New grant to allow study of how L.A. students learn math

New grant to allow study of how L.A. students learn math

Tatiana Melguizo will join a team of education researchers and practitioners to investigate students’ educational pathways from middle school to college.

Are middle school students placed in honors math more likely to declare STEM majors in college? Do specific high school math courses help struggling students successfully transition to college-level math? Is a high school student who takes financial algebra more likely to earn a college degree than one who takes traditional algebra? Answers to these and similar questions can help determine how best to support student achievement, yet many of these inquiries have not been explored in the Los Angeles public education system.

Now, the College Futures Foundation, which is dedicated to catalyzing systemic change to ensure equitable college access and success for low-income students and students of color throughout California, aims to help change that. The nonprofit organization has provided a $100,000 initial research planning grant to support the Math Pathways Project, a year-long effort to understand course-taking experiences of students in the Los Angeles Unified School District. By studying the educational pathway from middle school into college, researchers will seek to identify promising pathways or interventions that may lead to students’ long-term success in college math. In addition to traditional courses, researchers will study L.A. Unified students’ participation in courses such as Transition to College Math and Statistics, a course offered at nearly 60 high schools, in partnership with California State University, Northridge.

Serving as the project’s co-principal investigator is Tatiana Melguizo, an associate professor at the USC Rossier School of Education and a researcher at the Pullias Center for Higher Education.

“Right now, we just don’t have enough information related to math course-taking patterns for L.A. Unified students to figure out which of the pathways are most beneficial or how the pathways could be improved,” Melguizo said. “This grant will help us identify the various math pathways students experience in middle and high school, so we can plan a more informed and robust longer-term study.”

Melguizo’s collaborators include two researchers from the Los Angeles Education Research Institute (LAERI): principal investigator Meredith Phillips, co-founder of LAERI and an associate professor of public policy and sociology at the University of California, Los Angeles (UCLA); and co-principal investigator, Kyo Yamashiro, executive director of LAERI and an associate professor of education at Claremont Graduate University; and practitioners from L.A. Unified and the Los Angeles Community College District. Using previous research led by the three co-principal investigators as a starting point, the researchers and practitioners will leverage the grant to develop a longer-term study of math pathways that can help inform instructional practice and policy.

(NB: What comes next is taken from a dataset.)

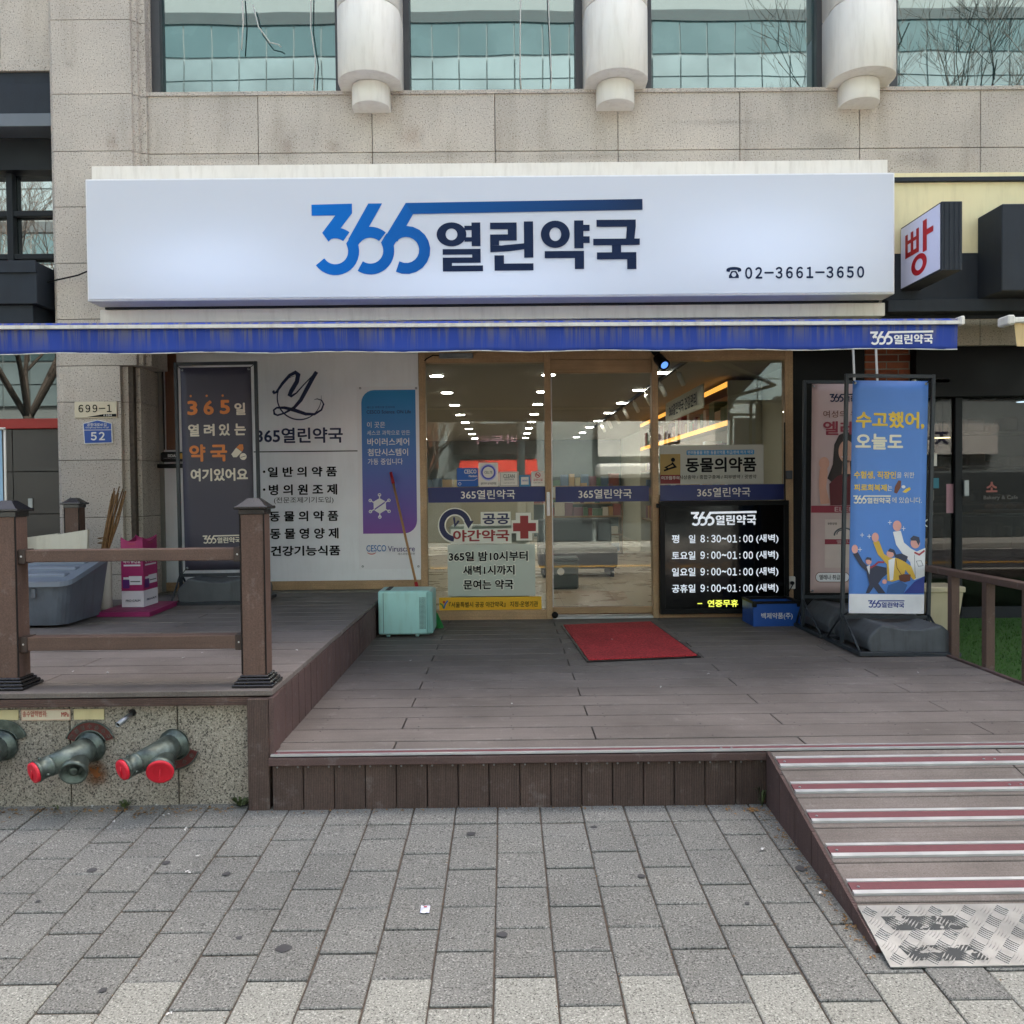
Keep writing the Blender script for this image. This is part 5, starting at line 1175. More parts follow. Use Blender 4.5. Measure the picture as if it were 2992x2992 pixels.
# ------------------------------------------------------------------ weeds, litter
m_leaf = M('weed_leaf', S('#47532f'), .6, var=.3, vs=40)
def weed(name, label, x, y, n, r, h):
    t = thing(name, label, 'weed', (x, y, gz(y)), 'weeds at the foot of the wall')
    mb = MB()
    for k in range(n):
        a = random.uniform(0, 6.28); l = r*random.uniform(.5, 1); e = h*random.uniform(.3, 1); c, s = math.cos(a), math.sin(a)*.6
        p0 = Vector((x+c*l*.1, y+s*l*.1, gz(y)+.004)); p2 = Vector((x+c*l, y+s*l, gz(y)+e*.8)); p1 = p0.lerp(p2, .55)+Vector((0, 0, e*.35)); wd = Vector((-s, c, .2)).normalized()*l*.2
        mb.add([p0, p1-wd, p2, p1+wd, p1+Vector((0, 0, -.003))], [(0, 1, 4), (1, 2, 4), (2, 3, 4), (3, 0, 4)])
    mb.build('leaves', m_leaf, t, kind='stuff'); MB().tube([(x, y, gz(y)-.005), (x+.004, y, gz(y)+h*.5)], .003, 5).build('stem', m_leaf, t)
for lab, p, n, r, h in (('small weed at the wall foot below the capped fire inlet', (-1.855,4.276), 26, .075, .07), ('wider weed at the wall foot beside the deck corner', (-1.299,4.275), 34, .10, .08), ('tiny weed at the wall foot below the open ring inlet', (-2.177,4.278), 14, .05, .04)): weed('weed', lab, p[0], 4.262, n//2, r*.75, h*.7)
weed('weed', 'sprig of yellow green weed in the corner of deck and ramp', 1.20, 4.19, 10, .05, .12)
lt = MB(); m_lit = M('dry_leaf_bits', S('#8a6a42'), .8, var=.5, vs=60)
def bit(mb, x, y, z, s):
    a = random.uniform(0, 3.14); c, d = math.cos(a)*s, math.sin(a)*s; k = random.uniform(.25, .6); h = random.uniform(.001, .006)
    mb.add([(x-c, y-d, z), (x+d*k, y-c*k, z+h), (x+c, y+d, z+h*.4), (x-d*k, y+c*k, z+h*.6)], [(0, 1, 2, 3)])
for k in range(230):
    y = 4.262-abs(random.gauss(0, .05)); bit(lt, random.uniform(-2.6, -1.3), y, gz(y)+.003, random.uniform(.004, .014))
for k in range(90):
    y = 4.2-abs(random.gauss(0, .02)); bit(lt, random.uniform(-1.2, 1.2), y, gz(y)+.003, random.uniform(.003, .009))
for k in range(150):
    y = random.uniform(2.9, 4.19); bit(lt, 1.222-abs(random.gauss(0, .03)), y, gz(y)+.003, random.uniform(.003, .011))
for k in range(40):
    bit(lt, 1.17-abs(random.gauss(0, .06)), 4.17-abs(random.gauss(0, .04)), gz(4.15)+.005, random.uniform(.005, .014))
for k in range(170):
    c = random.randint(-12, 9); y = random.uniform(2.3, 4.2); bit(lt, -.0565+c*PW+random.gauss(0, .006), y, gz(y)+.001, random.uniform(.002, .005))
tag(lt.build('leaf_litter', m_lit), 'dry leaf crumbs along the wall foot and paver joints', 'leaf litter', kind='stuff')
m_paperw = M('white_scraps', S('#d6d6d2'), .7, var=.1); lw = MB()
for p in ((-2.133,4.300), (-2.012,4.268), (-1.623,4.161), (-1.712,4.280), (-1.309,3.719), (-1.834,4.091), (-1.307,3.576), (-2.190,4.263), (-1.465,3.998), (-1.031,2.658), (1.065,3.717), (1.184,4.263), (1.179,3.330)):
    for k in range(3): bit(lw, p[0]+random.gauss(0, .006), p[1]+random.gauss(0, .006), gz(p[1])+.006+k*.002, random.uniform(.006, .014))
for p in ((0.488,6.910), (0.854,7.235), (1.334,5.902), (1.380,7.123), (0.017,5.138), (-0.722,6.501), (2.505,7.024), (2.726,5.874), (0.946,5.539)):
    for k in range(2): bit(lw, p[0]+random.gauss(0, .005), p[1]+random.gauss(0, .005), ZD+.004+(.014 if .5 < p[0] < 1.4 and p[1] > 6.4 else 0)+k*.002, random.uniform(.005, .011))
for p in ((-2.118,4.692), (-1.864,5.097), (-1.811,5.255), (-1.261,5.295), (-2.321,4.735)):
    bit(lw, p[0], p[1], ZU+.004, .012); bit(lw, p[0]+.004, p[1], ZU+.005, .008)
tag(lw.build('paper_scraps', m_paperw), 'tiny white paper scraps scattered on pavers and deck boards', 'paper scraps', kind='stuff')
pk = thing('paper_packet', 'small white sachet lying on the pavers', 'packet', (-.43, 3.2, gz(3.2)))
q = (-0.317,3.259); z = gz(q[1])
o = MB().add([(q[0]-.017+.034*i/4, q[1]-.028+.056*j/4, z+.004+.008*math.sin(math.pi*i/4)*math.sin(math.pi*j/4)+random.uniform(0, .003)) for j in range(5) for i in range(5)], [(j*5+i, j*5+i+1, j*5+i+6, j*5+i+5) for j in range(4) for i in range(4)]).build('sachet', M('sachet_white', S('#d3d6e6'), .4, var=.08, vs=60), pk)
MB().add([(q[0]-.005, q[1]-.004, z+.0145), (q[0]+.007, q[1]-.004, z+.0145), (q[0]+.007, q[1]+.006, z+.0145), (q[0]-.005, q[1]+.006, z+.0145)], [(0, 1, 2, 3)]).build('printed_mark', m_pred, pk)

# ------------------------------------------------------------------ pharmacy room behind the glass
m_tile_f = M('floor_tile', S('#cabda6'), .3, var=.05, vs=3); m_ceil = M('shop_ceiling', S('#a09a90'), .8, var=.03); m_wallw = M('shop_wall', S('#b9b6a4'), .8, var=.04); m_back = M('shop_back_wall', S('#5d6663'), .8, var=.1)
RX0, RX1, RY0, RY1, RZ0, RZ1 = -3.0, 3.05, 8.68, 23.6, .45, 3.0
def struct(name, r, m): o = box(name, r, m); o['kind'] = 'structure'; return o
fl = struct('shop_floor', (RX0, RY0-.03, RZ0-.1, RX1, RY1, RZ0-.002), m_sand)
for i in range(10):
    for j in range(9): piece('floor_tile', (.597, .597, .012), .001, m_tile_f, fl, (RX0+.3+i*.6, RY0+.3+j*.6, RZ0-.006))
struct('shop_floor_rear', (RX0, RY0+5.42, RZ0-.01, RX1, RY1, RZ0+.001), m_tile_f)
struct('shop_ceiling', (RX0, RY0-.03, RZ1, RX1, RY1, RZ1+.1), m_ceil)
struct('shop_wall_left', (RX0-.1, RY0-.03, RZ0-.1, RX0, RY1, RZ1), m_wallw); struct('shop_wall_right', (RX1, RY0-.03, RZ0-.1, RX1+.1, RY1, RZ1), m_wallw); struct('shop_wall_back', (RX0, RY1, RZ0, RX1, RY1+.1, RZ1), m_back)
m_lamp = lit('downlight_glow', (1, .96, .9), 22)
m_lring = M('downlight_ring', S('#c9c5bc'), .5)
for xx, y0, n in ((-.78, 10.19, 8), (.495, 10.19, 8), (1.77, 10.1, 8)):
    for k in range(n):
        y = y0+1.746*k; o = thing('ceiling_downlight', '%s glowing ceiling downlight from the front in the %s row' % (('first', 'second', 'third', 'fourth', 'fifth', 'sixth', 'seventh', 'eighth')[k], 'left' if xx < 0 else 'middle' if xx < 1 else 'right'), 'downlight', (xx, y, RZ1), 'downlights in the shop ceiling')
        MB().lathe([(.085, 0), (.085, .006), (.078, .008)], (xx, y, RZ1-.0085), (0, 0, 1), 16).build('trim_ring', m_lring, o)
        MB().lathe([(.074, 0), (.074, .003)], (xx, y, RZ1-.0125), (0, 0, 1), 16).build('lamp_disc', m_lamp, o)
tr_ = thing('track_light', 'black ceiling track with small white spot heads inside the shop', 'track light', (1.85, 13, RZ1))
MB().box(1.83, 8.9, RZ1-.035, 1.865, 18.5, RZ1-.001).build('track', m_black, tr_)
for k in range(8):
    y = 9.6+k*1.1; MB().tube([(1.85, y, RZ1-.03), (1.86, y, RZ1-.09)], .008, 6).tube([(1.86, y-.02, RZ1-.08), (1.93, y+.05, RZ1-.2)], .028, 10).build('spot_head', m_white, tr_)
# lit wall shelf along the right wall
ws = thing('lit_wall_shelf', 'wall shelf with warm glowing edge strips behind the right pane', 'shelf', (3.0, 13, RZ0))
m_swood = M('shelf_wood', S('#94795a'), .5, var=.1); m_glow = lit('warm_strip', (1, .42, .07), .34)
MB().box(2.98, 10.6, RZ0, 3.045, 17.5, 2.95).build('shelf_back', m_swood, ws)
for z in (2.92, 2.46, 2.0, 1.54, 1.08): 
    MB().box(2.66, 10.6, z, 2.979, 17.5, z+.03).build('shelf_board', m_swood, ws)
    if z > 2.2: MB().box(2.645, 10.6, z-.03, 2.658, 17.5, z+.03).build('glow_strip', m_glow, ws)
for y in (10.57, 17.51): MB().box(2.64, y, RZ0, 3.04, y+.028, 2.955).build('shelf_end', m_wallw, ws)
cols = [S(c) for c in ('#8f4a40', '#c9c3b4', '#5d7a60', '#b08a55', '#5a6f86', '#b5a681', '#d2d0ca', '#7d5560')]
pm = [M('pack_%d' % i, c, .5, var=.05) for i, c in enumerate(cols)]
for z in (2.49, 2.03, 1.57, 1.11):
    y = 10.7
    while y < 17.3:
        w_ = random.uniform(.1, .34); h = random.uniform(.12, .32); MB().box(2.72, y, z+.001, 2.95, y+w_-.015, z+h, .004).build('product_pack', random.choice(pm), ws); y += w_
hs = thing('hanging_wall_sign', 'pale hanging board with dark lettering above the lit shelf', 'sign', (2.3, 11.4, 2.7))
MB().box(2.30, 10.4, 2.62, 2.32, 12.8, 2.9).build('board', m_wallw, hs)
art(0, 0, 240, 28, (2.297, 12.8, 2.62), (0, -2.4, 0), (0, 0, .28), hs).text('365열린약국 건강관리', 30, 6, 210, 22, m_inkb, .02)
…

“We’re excited by the opportunity to partner across local universities, and with key L.A. Unified leaders and practitioners, to ensure that we bring the best combination of expertise and community knowledge to bear on the research questions,” Phillips said. “This study will be conducted under the LAERI research-practice partnership framework, which means that researchers and practitioners will collaborate at all stages of the project, with the goal of making the research useful to the school district.”

“This grant will build on our existing research-practice partnership with LAERI, by digging into our students’ math experience and learning more about how we are preparing them for future college success,” said Frances Gipson, L.A. Unified’s chief academic officer. “We look forward to learning together, with our research partners, to inform our practices supporting our students’ success once they leave our schools.”

This study continues Melguizo’s ongoing research on public policy and community colleges, with a focus on the persistence and educational outcomes of minority and low-income students.